• Provided material
★ ★ ★ ★ ★ ★ ★

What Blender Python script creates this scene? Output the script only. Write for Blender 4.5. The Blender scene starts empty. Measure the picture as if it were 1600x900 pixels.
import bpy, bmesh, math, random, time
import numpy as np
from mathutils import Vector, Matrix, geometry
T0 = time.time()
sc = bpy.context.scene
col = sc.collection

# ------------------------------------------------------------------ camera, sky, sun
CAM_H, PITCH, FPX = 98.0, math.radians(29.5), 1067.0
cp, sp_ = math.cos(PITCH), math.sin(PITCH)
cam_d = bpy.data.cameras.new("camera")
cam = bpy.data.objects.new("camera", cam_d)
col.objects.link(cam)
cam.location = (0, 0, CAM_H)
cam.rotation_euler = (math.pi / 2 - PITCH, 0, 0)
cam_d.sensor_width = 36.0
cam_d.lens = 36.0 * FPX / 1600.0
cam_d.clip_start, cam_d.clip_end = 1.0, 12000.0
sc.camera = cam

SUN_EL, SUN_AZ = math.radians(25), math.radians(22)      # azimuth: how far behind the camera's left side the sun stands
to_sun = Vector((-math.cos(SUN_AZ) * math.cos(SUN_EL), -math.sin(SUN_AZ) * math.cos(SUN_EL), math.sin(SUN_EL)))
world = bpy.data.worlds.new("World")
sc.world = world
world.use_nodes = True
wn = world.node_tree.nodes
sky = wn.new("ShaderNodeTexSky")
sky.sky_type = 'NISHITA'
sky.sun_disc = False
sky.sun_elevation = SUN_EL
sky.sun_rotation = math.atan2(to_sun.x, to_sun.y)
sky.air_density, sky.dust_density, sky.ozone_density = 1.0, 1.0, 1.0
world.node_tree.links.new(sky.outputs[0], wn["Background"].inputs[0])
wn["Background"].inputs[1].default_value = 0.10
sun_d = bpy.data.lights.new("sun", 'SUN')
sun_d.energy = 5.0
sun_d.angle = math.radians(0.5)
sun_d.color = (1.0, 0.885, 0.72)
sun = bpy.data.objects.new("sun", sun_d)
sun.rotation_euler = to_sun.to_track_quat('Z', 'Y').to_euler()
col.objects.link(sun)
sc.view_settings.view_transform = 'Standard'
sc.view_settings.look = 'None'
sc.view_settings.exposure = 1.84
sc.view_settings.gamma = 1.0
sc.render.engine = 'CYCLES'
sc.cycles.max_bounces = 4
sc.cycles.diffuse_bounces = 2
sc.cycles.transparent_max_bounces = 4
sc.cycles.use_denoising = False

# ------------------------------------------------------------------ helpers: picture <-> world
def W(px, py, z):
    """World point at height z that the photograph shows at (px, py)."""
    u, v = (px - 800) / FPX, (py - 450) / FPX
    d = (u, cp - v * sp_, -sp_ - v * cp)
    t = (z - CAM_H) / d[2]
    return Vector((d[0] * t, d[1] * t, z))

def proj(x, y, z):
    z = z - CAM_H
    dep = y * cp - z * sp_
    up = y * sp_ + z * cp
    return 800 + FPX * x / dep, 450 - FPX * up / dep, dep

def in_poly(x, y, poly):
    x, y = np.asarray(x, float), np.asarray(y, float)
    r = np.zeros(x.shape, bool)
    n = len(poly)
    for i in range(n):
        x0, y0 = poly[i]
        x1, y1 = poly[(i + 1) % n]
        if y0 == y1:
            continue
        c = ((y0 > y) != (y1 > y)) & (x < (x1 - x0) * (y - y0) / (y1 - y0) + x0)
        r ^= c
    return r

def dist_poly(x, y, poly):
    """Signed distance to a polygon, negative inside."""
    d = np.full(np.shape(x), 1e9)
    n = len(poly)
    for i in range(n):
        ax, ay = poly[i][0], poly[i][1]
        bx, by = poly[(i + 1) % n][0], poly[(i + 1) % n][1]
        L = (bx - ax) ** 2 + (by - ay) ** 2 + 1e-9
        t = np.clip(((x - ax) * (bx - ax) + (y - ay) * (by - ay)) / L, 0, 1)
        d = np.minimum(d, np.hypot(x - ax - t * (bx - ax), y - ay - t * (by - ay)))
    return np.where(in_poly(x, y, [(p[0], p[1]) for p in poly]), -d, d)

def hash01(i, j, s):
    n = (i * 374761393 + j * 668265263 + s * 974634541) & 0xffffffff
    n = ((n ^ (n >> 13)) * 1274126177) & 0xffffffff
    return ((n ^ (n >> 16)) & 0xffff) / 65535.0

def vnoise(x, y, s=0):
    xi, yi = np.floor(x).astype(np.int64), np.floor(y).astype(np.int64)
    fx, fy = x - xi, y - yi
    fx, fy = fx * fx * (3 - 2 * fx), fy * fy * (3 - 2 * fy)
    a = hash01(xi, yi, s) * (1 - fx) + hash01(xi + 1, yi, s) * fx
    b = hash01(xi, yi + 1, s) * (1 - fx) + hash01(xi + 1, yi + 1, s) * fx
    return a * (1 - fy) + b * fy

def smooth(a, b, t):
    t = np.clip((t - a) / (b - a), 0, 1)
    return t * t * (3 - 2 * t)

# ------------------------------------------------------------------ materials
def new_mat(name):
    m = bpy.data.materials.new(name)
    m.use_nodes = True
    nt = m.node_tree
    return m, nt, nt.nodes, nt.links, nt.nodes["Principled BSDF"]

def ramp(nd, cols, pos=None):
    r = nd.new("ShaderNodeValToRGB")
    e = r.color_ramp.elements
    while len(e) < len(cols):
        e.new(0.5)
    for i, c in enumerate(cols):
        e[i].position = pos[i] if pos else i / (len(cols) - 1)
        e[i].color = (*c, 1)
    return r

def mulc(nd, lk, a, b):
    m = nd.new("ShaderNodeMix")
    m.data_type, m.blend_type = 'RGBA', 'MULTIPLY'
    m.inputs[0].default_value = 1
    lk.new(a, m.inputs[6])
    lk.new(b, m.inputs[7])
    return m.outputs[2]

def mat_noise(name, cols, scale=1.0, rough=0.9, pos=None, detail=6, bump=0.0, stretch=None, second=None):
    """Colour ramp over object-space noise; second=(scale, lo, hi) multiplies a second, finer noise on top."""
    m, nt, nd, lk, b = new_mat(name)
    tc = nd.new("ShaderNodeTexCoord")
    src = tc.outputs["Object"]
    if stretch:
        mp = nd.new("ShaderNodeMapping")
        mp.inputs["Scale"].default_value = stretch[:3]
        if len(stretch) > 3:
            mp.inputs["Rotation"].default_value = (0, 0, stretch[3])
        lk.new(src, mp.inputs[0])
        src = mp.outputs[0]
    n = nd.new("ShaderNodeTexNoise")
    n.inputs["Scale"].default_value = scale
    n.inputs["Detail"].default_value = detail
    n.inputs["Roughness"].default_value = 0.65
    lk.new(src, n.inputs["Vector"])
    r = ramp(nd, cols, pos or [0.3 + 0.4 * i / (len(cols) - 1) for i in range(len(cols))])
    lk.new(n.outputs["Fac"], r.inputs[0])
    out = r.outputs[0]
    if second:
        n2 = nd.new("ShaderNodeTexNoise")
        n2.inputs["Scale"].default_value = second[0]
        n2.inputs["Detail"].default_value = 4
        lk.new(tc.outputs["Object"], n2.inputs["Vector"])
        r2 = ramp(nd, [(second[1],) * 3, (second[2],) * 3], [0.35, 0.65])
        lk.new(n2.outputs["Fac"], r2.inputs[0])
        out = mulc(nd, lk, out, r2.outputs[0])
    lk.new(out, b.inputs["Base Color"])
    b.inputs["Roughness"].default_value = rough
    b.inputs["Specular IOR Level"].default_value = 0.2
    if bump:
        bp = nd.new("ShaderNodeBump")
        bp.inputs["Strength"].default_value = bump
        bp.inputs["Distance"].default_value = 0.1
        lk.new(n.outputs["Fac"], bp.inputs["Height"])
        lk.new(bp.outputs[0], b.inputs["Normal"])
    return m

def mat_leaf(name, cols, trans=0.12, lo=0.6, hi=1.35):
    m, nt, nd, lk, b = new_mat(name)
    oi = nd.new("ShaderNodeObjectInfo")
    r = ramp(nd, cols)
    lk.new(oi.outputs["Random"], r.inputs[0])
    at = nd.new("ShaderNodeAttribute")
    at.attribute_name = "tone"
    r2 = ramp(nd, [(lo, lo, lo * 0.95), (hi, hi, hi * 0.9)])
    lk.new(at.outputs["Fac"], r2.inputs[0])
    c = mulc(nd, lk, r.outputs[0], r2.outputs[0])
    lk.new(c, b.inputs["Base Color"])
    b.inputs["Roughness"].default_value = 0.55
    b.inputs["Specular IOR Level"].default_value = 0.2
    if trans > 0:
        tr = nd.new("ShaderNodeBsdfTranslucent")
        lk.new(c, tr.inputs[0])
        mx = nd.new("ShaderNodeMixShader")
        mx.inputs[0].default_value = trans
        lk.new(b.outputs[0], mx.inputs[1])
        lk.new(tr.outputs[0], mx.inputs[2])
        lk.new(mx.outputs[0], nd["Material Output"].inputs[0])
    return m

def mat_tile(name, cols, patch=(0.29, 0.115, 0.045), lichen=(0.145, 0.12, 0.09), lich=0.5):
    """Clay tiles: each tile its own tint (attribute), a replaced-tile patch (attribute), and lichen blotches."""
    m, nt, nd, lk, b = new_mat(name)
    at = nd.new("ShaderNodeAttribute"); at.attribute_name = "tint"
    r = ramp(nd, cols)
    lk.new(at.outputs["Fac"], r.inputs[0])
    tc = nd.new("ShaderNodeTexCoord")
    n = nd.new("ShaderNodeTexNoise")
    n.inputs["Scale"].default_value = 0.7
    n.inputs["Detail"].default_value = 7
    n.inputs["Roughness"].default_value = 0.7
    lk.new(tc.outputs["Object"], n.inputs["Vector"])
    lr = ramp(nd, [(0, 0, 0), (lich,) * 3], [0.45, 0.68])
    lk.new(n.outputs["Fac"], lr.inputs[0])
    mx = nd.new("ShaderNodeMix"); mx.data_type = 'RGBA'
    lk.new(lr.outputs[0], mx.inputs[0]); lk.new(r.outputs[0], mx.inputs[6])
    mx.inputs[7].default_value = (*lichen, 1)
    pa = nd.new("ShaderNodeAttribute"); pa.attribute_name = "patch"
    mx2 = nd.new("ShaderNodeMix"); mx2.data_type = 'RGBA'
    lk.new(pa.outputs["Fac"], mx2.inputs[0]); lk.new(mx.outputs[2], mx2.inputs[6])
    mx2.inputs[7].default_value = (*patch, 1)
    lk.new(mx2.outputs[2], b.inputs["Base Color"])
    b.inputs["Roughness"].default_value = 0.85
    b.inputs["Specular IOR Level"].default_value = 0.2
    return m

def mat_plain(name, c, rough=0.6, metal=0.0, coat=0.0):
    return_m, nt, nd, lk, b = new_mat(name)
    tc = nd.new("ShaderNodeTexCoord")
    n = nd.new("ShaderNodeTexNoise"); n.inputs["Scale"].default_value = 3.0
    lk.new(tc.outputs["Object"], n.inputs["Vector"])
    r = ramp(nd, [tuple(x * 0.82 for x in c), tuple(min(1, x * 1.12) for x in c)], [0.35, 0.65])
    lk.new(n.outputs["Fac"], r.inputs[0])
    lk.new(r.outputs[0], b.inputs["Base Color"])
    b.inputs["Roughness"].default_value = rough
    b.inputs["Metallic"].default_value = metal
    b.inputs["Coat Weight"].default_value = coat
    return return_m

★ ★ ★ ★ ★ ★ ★

• Problem description
Only the lines from the first line of the material above through the line that contains "sc.cycles.use_denoising = False" should be quoted, each one exactly.

• Problem solution
What Blender Python script creates this scene? Output the script only. Write for Blender 4.5. The Blender scene starts empty. Measure the picture as if it were 1600x900 pixels.
import bpy, bmesh, math, random, time
import numpy as np
from mathutils import Vector, Matrix, geometry
T0 = time.time()
sc = bpy.context.scene
col = sc.collection

# ------------------------------------------------------------------ camera, sky, sun
CAM_H, PITCH, FPX = 98.0, math.radians(29.5), 1067.0
cp, sp_ = math.cos(PITCH), math.sin(PITCH)
cam_d = bpy.data.cameras.new("camera")
cam = bpy.data.objects.new("camera", cam_d)
col.objects.link(cam)
cam.location = (0, 0, CAM_H)
cam.rotation_euler = (math.pi / 2 - PITCH, 0, 0)
cam_d.sensor_width = 36.0
cam_d.lens = 36.0 * FPX / 1600.0
cam_d.clip_start, cam_d.clip_end = 1.0, 12000.0
sc.camera = cam

SUN_EL, SUN_AZ = math.radians(25), math.radians(22)      # azimuth: how far behind the camera's left side the sun stands
to_sun = Vector((-math.cos(SUN_AZ) * math.cos(SUN_EL), -math.sin(SUN_AZ) * math.cos(SUN_EL), math.sin(SUN_EL)))
world = bpy.data.worlds.new("World")
sc.world = world
world.use_nodes = True
wn = world.node_tree.nodes
sky = wn.new("ShaderNodeTexSky")
sky.sky_type = 'NISHITA'
sky.sun_disc = False
sky.sun_elevation = SUN_EL
sky.sun_rotation = math.atan2(to_sun.x, to_sun.y)
sky.air_density, sky.dust_density, sky.ozone_density = 1.0, 1.0, 1.0
world.node_tree.links.new(sky.outputs[0], wn["Background"].inputs[0])
wn["Background"].inputs[1].default_value = 0.10
sun_d = bpy.data.lights.new("sun", 'SUN')
sun_d.energy = 5.0
sun_d.angle = math.radians(0.5)
sun_d.color = (1.0, 0.885, 0.72)
sun = bpy.data.objects.new("sun", sun_d)
sun.rotation_euler = to_sun.to_track_quat('Z', 'Y').to_euler()
col.objects.link(sun)
sc.view_settings.view_transform = 'Standard'
sc.view_settings.look = 'None'
sc.view_settings.exposure = 1.84
sc.view_settings.gamma = 1.0
sc.render.engine = 'CYCLES'
sc.cycles.max_bounces = 4
sc.cycles.diffuse_bounces = 2
sc.cycles.transparent_max_bounces = 4
sc.cycles.use_denoising = False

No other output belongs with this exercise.